## Stated task
Return the material word for word. Do not include the pictures.

## Data lines
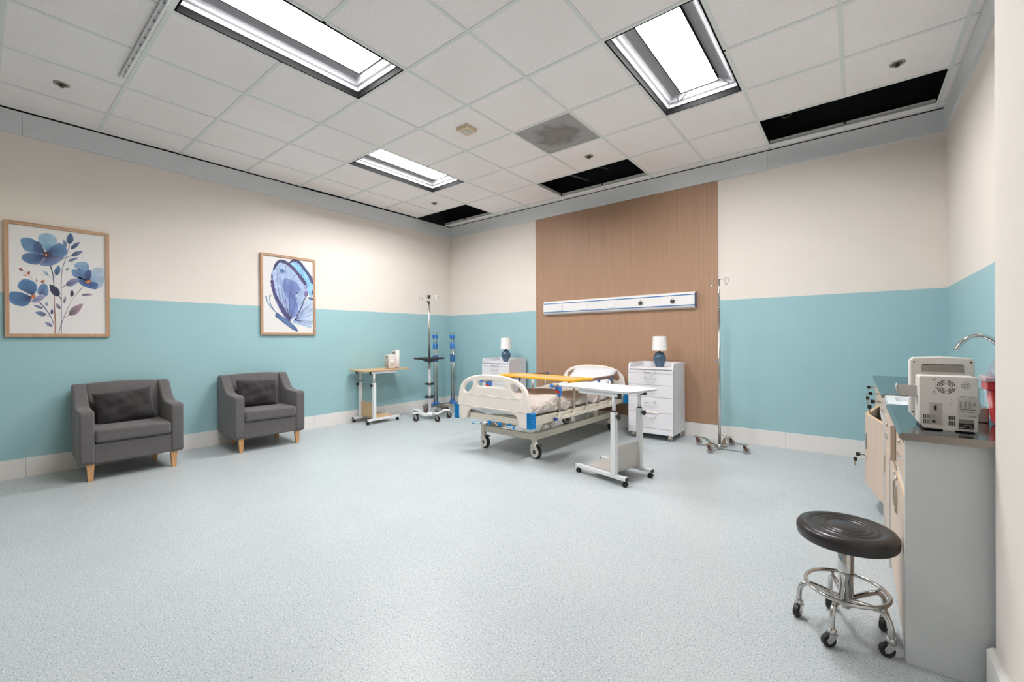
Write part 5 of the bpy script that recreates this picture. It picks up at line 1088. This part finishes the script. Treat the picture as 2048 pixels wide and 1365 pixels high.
def key(label, x, y, z, hang=True, grp='black-headed keys in the cabinet locks'):
    t = thing('key', label, 'key', (x - .006, y, z), 0, grp)
    m = MB(); m.box((-.030, -.0012, -.004), (0, .0012, .004)); m.build('blade', CHROME, t)
    m = MB(); m.box((-.052, -.0035, -.012), (-.030, .0035, .012)); m.build('head', BLACK, t, bevel=0.003)
    if hang:
        m = MB(); m.tube([(-.055 + .012 * cos(2 * pi * i / 24), 0, -.010 + .012 * sin(2 * pi * i / 24)) for i in range(24)], .001, 6, True); m.build('key_ring', CHROME, t)
        m = MB(); m.box((-.066, -.0035, -.046), (-.046, .0035, -.022)); m.build('spare_head', BLACK, t, bevel=0.003)
        m = MB(); m.box((-.060, -.0012, -.078), (-.052, .0012, -.046)); m.build('spare_blade', mat('brass_key', (190, 172, 140), 0.3, 0.9), t)
    return t
# near cabinet: two drawers over two doors, end panel facing the viewer
nc, d = carcass('pale maple base cabinet with grey end panel nearest the viewer', -3.126, -2.372)
D = XR - XF
m = MB(); m.box((0.0, -d - .018, 0), (D - .004, -d, .772)); m.build('end_panel', mat('grey_white_end_panel', (212, 216, 217), 0.55, var=0.01), nc, bevel=0.0015)
for i, (a, b) in enumerate(((-d + .002, -.0015), (.0015, d - .002))):
    dx = 0.0 if i == 0 else -.018
    m = MB(); m.box((dx, a, .606), (dx + .018, b, .752)); o = m.build('drawer', maple, nc, bevel=0.001)
    m = MB(); bar_handle(m, (dx, (a + b) / 2 - .055, .672), (dx, (a + b) / 2 + .055, .672), .013); lock(m, dx, (a + b) / 2, .725); m.build('handle', CHROME, o)
    m = MB(); m.box((0.0, a, .048), (.018, b, .568)); o = m.build('door', maple, nc, bevel=0.001)
    m = MB(); m.box((-.0005, a, .568), (.018, b, .5695)); m.build('edge_band', edgeb, o)
    m = MB(); yy = b - .05 if i == 0 else a + .05; bar_handle(m, (0, yy, .40), (0, yy, .52), .012); lock(m, 0, yy, .548); m.build('handle', CHROME, o)
# middle cabinet with sink top
mc, d = carcass('narrow pale maple sink cabinet between the two steel-topped cabinets', -2.366, -1.912, .75)
m = MB(); m.box((0, -d + .004, .048), (.018, d - .004, .742)); o = m.build('door', maple, mc, bevel=0.001)
m = MB(); bar_handle(m, (0, d - .03, .355), (0, d - .03, .46), .010); m.build('handle', CHROME, o)
m = MB(); m.box((-.008, d - .003, .0), (.018, d + .002, .775)); m.build('filler_strip', WHITE, mc)
m = MB(); m.box((-.004, -d - .002, .0), (.018, -d + .003, .745)); m.build('filler_strip', WHITE, mc)
sk = thing('sink', 'white rectangular sink set between the two steel counters', 'sink', (XF, -2.139, .751))
m = MB(); x0, x1, a = .0, D - .004, .224
m.box((x0, -a, .012), (x0 + .035, a, .040)); m.box((x1 - .09, -a, .012), (x1, a, .040)); m.box((x0 + .035, -a, .012), (x1 - .09, -a + .03, .040)); m.box((x0 + .035, a - .03, .012), (x1 - .09, a, .040))
m.box((x0 + .035, -a + .03, .000), (x1 - .09, a - .03, .016)); m.build('basin', mat('white_ceramic', (240, 242, 244), 0.2, var=0.005), sk, bevel=0.004, seg=3)
m = MB(); m.lathe([(.0001, .0165), (.02, .0165), (.022, .019), (.024, .0165)], 20, c=(.20, 0, 0)); m.build('drain', CHROME, sk)
# far cabinet: three locked drawers over a pair of doors left ajar
fc, d = carcass('pale maple cabinet with keys in its locks and doors ajar, farthest along right wall', -1.906, -.440)
yc = (-1.906 - .440) / 2
w3 = 2 * d / 3
for i in range(3):
    a = -d + i * w3
    m = MB(); m.box((0, a + .003, .640), (.018, a + w3 - .003, .752)); o = m.build('drawer', maple, fc, bevel=0.001)
    m = MB(); lock(m, 0, a + w3 * .5, .722); bar_handle(m, (0, a + w3 * .5 - .05, .675), (0, a + w3 * .5 + .05, .675), .010); m.build('handle', CHROME, o)
hingeA, tipY, hingeB = -1.90 - yc, -1.46 - yc, -.98 - yc
for nm, hy, s in (('A', hingeA, 1), ('B', hingeB, -1)):
    Ld = abs(tipY - hy) * 1.006; ang = math.atan2(.082, abs(tipY - hy))
    T = Matrix.Translation((0, hy, 0)) @ Matrix.Rotation(s * ang, 4, 'Z')
    m = MB(); m.box((0.0, 0 if s > 0 else -Ld + .003, .155), (.018, Ld - .003 if s > 0 else 0, .618), M=T); o = m.build('door', maple, fc, bevel=0.001)
    m = MB(); m.box((0.0005, 0 if s > 0 else -Ld + .003, .618), (.0175, Ld - .003 if s > 0 else 0, .6195), M=T); m.build('edge_band', edgeb, o)
    m = MB(); yy = s * (Ld - .04)
    p0 = T @ V((0, yy, .385)); p1 = T @ V((0, yy, .50)); bar_handle(m, p0, p1, .009); lock(m, (T @ V((0, yy, .35))).x, (T @ V((0, yy, .35))).y, .35); m.build('handle', CHROME, o)
m = MB(); m.box((0, -.98 - yc + .004, .155), (.018, d - .003, .618)); m.build('fixed_panel', maple, fc, bevel=0.001)
for i, lb in enumerate(('black-headed keys hanging from the drawer lock closest to the sink', 'black-headed keys hanging from the middle drawer lock under the far counter', 'single black-headed key in the drawer lock farthest along the right wall')):
    key(lb, XF, yc - d + w3 * (i + .5), .722, i < 2)
key('black-headed keys hanging from the lock of the ajar cabinet door', XF - .0705, -1.50, .35, True)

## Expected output
Write part 5 of the bpy script that recreates this picture. It picks up at line 1088. This part finishes the script. Treat the picture as 2048 pixels wide and 1365 pixels high.
def key(label, x, y, z, hang=True, grp='black-headed keys in the cabinet locks'):
    t = thing('key', label, 'key', (x - .006, y, z), 0, grp)
    m = MB(); m.box((-.030, -.0012, -.004), (0, .0012, .004)); m.build('blade', CHROME, t)
    m = MB(); m.box((-.052, -.0035, -.012), (-.030, .0035, .012)); m.build('head', BLACK, t, bevel=0.003)
    if hang:
        m = MB(); m.tube([(-.055 + .012 * cos(2 * pi * i / 24), 0, -.010 + .012 * sin(2 * pi * i / 24)) for i in range(24)], .001, 6, True); m.build('key_ring', CHROME, t)
        m = MB(); m.box((-.066, -.0035, -.046), (-.046, .0035, -.022)); m.build('spare_head', BLACK, t, bevel=0.003)
        m = MB(); m.box((-.060, -.0012, -.078), (-.052, .0012, -.046)); m.build('spare_blade', mat('brass_key', (190, 172, 140), 0.3, 0.9), t)
    return t
# near cabinet: two drawers over two doors, end panel facing the viewer
nc, d = carcass('pale maple base cabinet with grey end panel nearest the viewer', -3.126, -2.372)
D = XR - XF
m = MB(); m.box((0.0, -d - .018, 0), (D - .004, -d, .772)); m.build('end_panel', mat('grey_white_end_panel', (212, 216, 217), 0.55, var=0.01), nc, bevel=0.0015)
for i, (a, b) in enumerate(((-d + .002, -.0015), (.0015, d - .002))):
    dx = 0.0 if i == 0 else -.018
    m = MB(); m.box((dx, a, .606), (dx + .018, b, .752)); o = m.build('drawer', maple, nc, bevel=0.001)
    m = MB(); bar_handle(m, (dx, (a + b) / 2 - .055, .672), (dx, (a + b) / 2 + .055, .672), .013); lock(m, dx, (a + b) / 2, .725); m.build('handle', CHROME, o)
    m = MB(); m.box((0.0, a, .048), (.018, b, .568)); o = m.build('door', maple, nc, bevel=0.001)
    m = MB(); m.box((-.0005, a, .568), (.018, b, .5695)); m.build('edge_band', edgeb, o)
    m = MB(); yy = b - .05 if i == 0 else a + .05; bar_handle(m, (0, yy, .40), (0, yy, .52), .012); lock(m, 0, yy, .548); m.build('handle', CHROME, o)
# middle cabinet with sink top
mc, d = carcass('narrow pale maple sink cabinet between the two steel-topped cabinets', -2.366, -1.912, .75)
m = MB(); m.box((0, -d + .004, .048), (.018, d - .004, .742)); o = m.build('door', maple, mc, bevel=0.001)
m = MB(); bar_handle(m, (0, d - .03, .355), (0, d - .03, .46), .010); m.build('handle', CHROME, o)
m = MB(); m.box((-.008, d - .003, .0), (.018, d + .002, .775)); m.build('filler_strip', WHITE, mc)
m = MB(); m.box((-.004, -d - .002, .0), (.018, -d + .003, .745)); m.build('filler_strip', WHITE, mc)
sk = thing('sink', 'white rectangular sink set between the two steel counters', 'sink', (XF, -2.139, .751))
m = MB(); x0, x1, a = .0, D - .004, .224
m.box((x0, -a, .012), (x0 + .035, a, .040)); m.box((x1 - .09, -a, .012), (x1, a, .040)); m.box((x0 + .035, -a, .012), (x1 - .09, -a + .03, .040)); m.box((x0 + .035, a - .03, .012), (x1 - .09, a, .040))
m.box((x0 + .035, -a + .03, .000), (x1 - .09, a - .03, .016)); m.build('basin', mat('white_ceramic', (240, 242, 244), 0.2, var=0.005), sk, bevel=0.004, seg=3)
m = MB(); m.lathe([(.0001, .0165), (.02, .0165), (.022, .019), (.024, .0165)], 20, c=(.20, 0, 0)); m.build('drain', CHROME, sk)
# far cabinet: three locked drawers over a pair of doors left ajar
fc, d = carcass('pale maple cabinet with keys in its locks and doors ajar, farthest along right wall', -1.906, -.440)
yc = (-1.906 - .440) / 2
w3 = 2 * d / 3
for i in range(3):
    a = -d + i * w3
    m = MB(); m.box((0, a + .003, .640), (.018, a + w3 - .003, .752)); o = m.build('drawer', maple, fc, bevel=0.001)
    m = MB(); lock(m, 0, a + w3 * .5, .722); bar_handle(m, (0, a + w3 * .5 - .05, .675), (0, a + w3 * .5 + .05, .675), .010); m.build('handle', CHROME, o)
hingeA, tipY, hingeB = -1.90 - yc, -1.46 - yc, -.98 - yc
for nm, hy, s in (('A', hingeA, 1), ('B', hingeB, -1)):
    Ld = abs(tipY - hy) * 1.006; ang = math.atan2(.082, abs(tipY - hy))
    T = Matrix.Translation((0, hy, 0)) @ Matrix.Rotation(s * ang, 4, 'Z')
    m = MB(); m.box((0.0, 0 if s > 0 else -Ld + .003, .155), (.018, Ld - .003 if s > 0 else 0, .618), M=T); o = m.build('door', maple, fc, bevel=0.001)
    m = MB(); m.box((0.0005, 0 if s > 0 else -Ld + .003, .618), (.0175, Ld - .003 if s > 0 else 0, .6195), M=T); m.build('edge_band', edgeb, o)
    m = MB(); yy = s * (Ld - .04)
    p0 = T @ V((0, yy, .385)); p1 = T @ V((0, yy, .50)); bar_handle(m, p0, p1, .009); lock(m, (T @ V((0, yy, .35))).x, (T @ V((0, yy, .35))).y, .35); m.build('handle', CHROME, o)
m = MB(); m.box((0, -.98 - yc + .004, .155), (.018, d - .003, .618)); m.build('fixed_panel', maple, fc, bevel=0.001)
for i, lb in enumerate(('black-headed keys hanging from the drawer lock closest to the sink', 'black-headed keys hanging from the middle drawer lock under the far counter', 'single black-headed key in the drawer lock farthest along the right wall')):
    key(lb, XF, yc - d + w3 * (i + .5), .722, i < 2)
key('black-headed keys hanging from the lock of the ajar cabinet door', XF - .0705, -1.50, .35, True)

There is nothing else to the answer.